A 15-game bump would probably require a major acquisition, meaning a Yelich. But imagine this lineup: Freeman, 1B; Albies, 2B; Swanson, SS; Camargo/Ruiz, 3B; Acuna, LF; Ender Inciarte, CF; Yelich, RF; Tyler Flowers/Kurt Suzuki, C. You could make the playoffs with that everyday eight.

The rotation is more problematic. Julio Teheran, who looked like a No. 2 starter (at worst) in 2016, pitched like a No. 4 (at best) last year. Mike Foltynewicz had a good first half. Newcomb had a strong first month. Gohara looked promising in September but, having gone from Single-A to Double-A to Triple-A to the majors in one summer, also looked weary. Fried made his big-league debut and wasn’t overmatched. Allard and Soroka will begin the year with Gwinnett.

There’s no given here: Teheran wasn’t very good last year; everyone else remains unproven. (It would still be no shock if Foltynewicz winds up as a closer.) Brandon McCarthy and/or Scott Kazmir – both acquired in Anthopoulos’ deft Kemp trade – will be needed to keep this rotation from being a total Kiddie Corps. If one of them can take a regular turn and if Teheran returns to normalcy, there are more than enough young arms to sustain a viable rotation. There are enough even if two are sacrificed to land Yelich.

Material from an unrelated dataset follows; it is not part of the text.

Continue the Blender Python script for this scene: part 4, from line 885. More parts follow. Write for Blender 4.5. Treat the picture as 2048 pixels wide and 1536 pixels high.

With one significant addition and a tweak or two, 2018 could be the season the Braves again become winners. Don’t say it can’t happen. It just has – twice. After three years of 100-plus losses, the Astros won 70 games in 2014; the next year they won 86 and made the playoffs. The similarly rebuilding Cubs went from 101 losses in 2012 to 73 wins in 2014; the next year they won 97 and made the playoffs. Each has since won the World Series.